Sadece düşüncelerinizi savaştan, hastalıktan, yoksulluk ve her tür mutsuzluk verici şeyden öte yana çevirin yumuşak bir şekilde. Aynı şekilde, ekşimiş bozulmuş yemekler sunmazsınız kendinize, bozuk düşünceler de sunmayın. Anahtar budur. İyiliğiniz, selametiniz, mutluluğunuz için önemlidir bu. Hakkında düşündüğünüz şeyleri çekersiniz içinize. Mutluluk üzerine düşünebilecekken neden dehşet verici şeyler üzerine düşünüyorsunuz ki?

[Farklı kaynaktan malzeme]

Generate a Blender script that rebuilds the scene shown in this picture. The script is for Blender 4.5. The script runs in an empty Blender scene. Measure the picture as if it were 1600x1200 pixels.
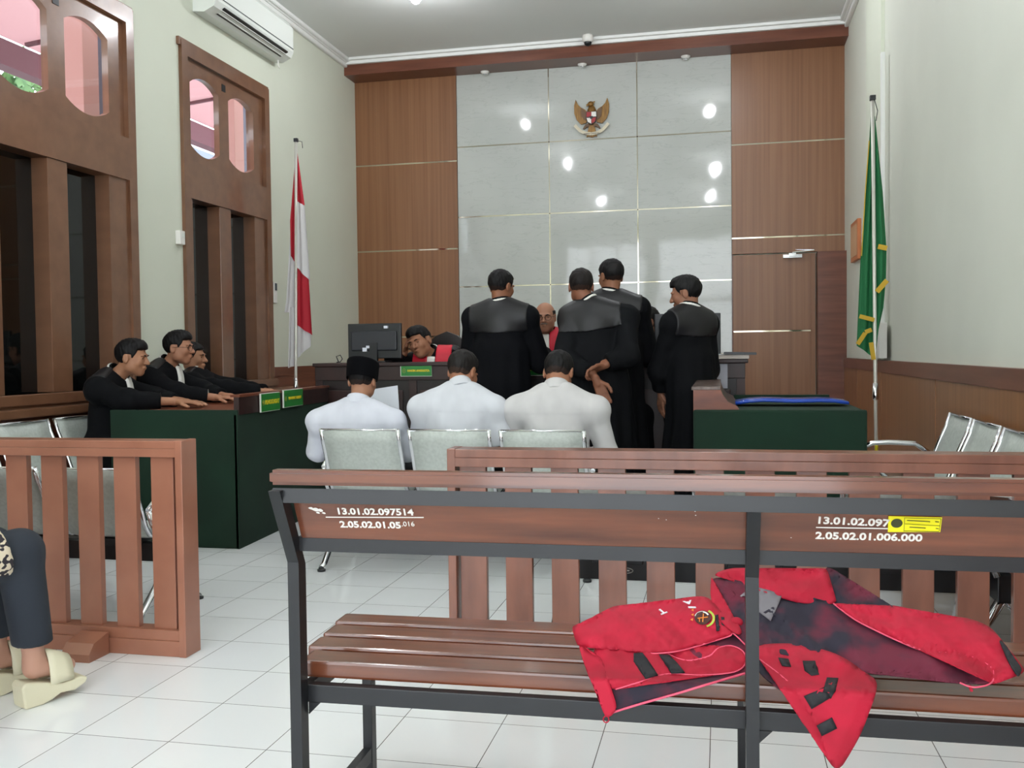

Ebeveynlere özgü bir denetim koyun zihninize, aziz canım. Kalbinize değil. Kalbinizden zihninize. Zihninize rehber olsun yüreğiniz. Dünyanın muazzam bir restoranındaki bir garson olduğunu farzedin zihninizin. Menü de her şey olsun. Lakin akşam yemeği için tüm bir menüye bakmanız gerekmez. Bilirsiniz nelerden hoşlanacağınızı. Onu arayın, menüyü hızlıca bir gözden geçirin ve çok düşünmeden verin siparişinizi.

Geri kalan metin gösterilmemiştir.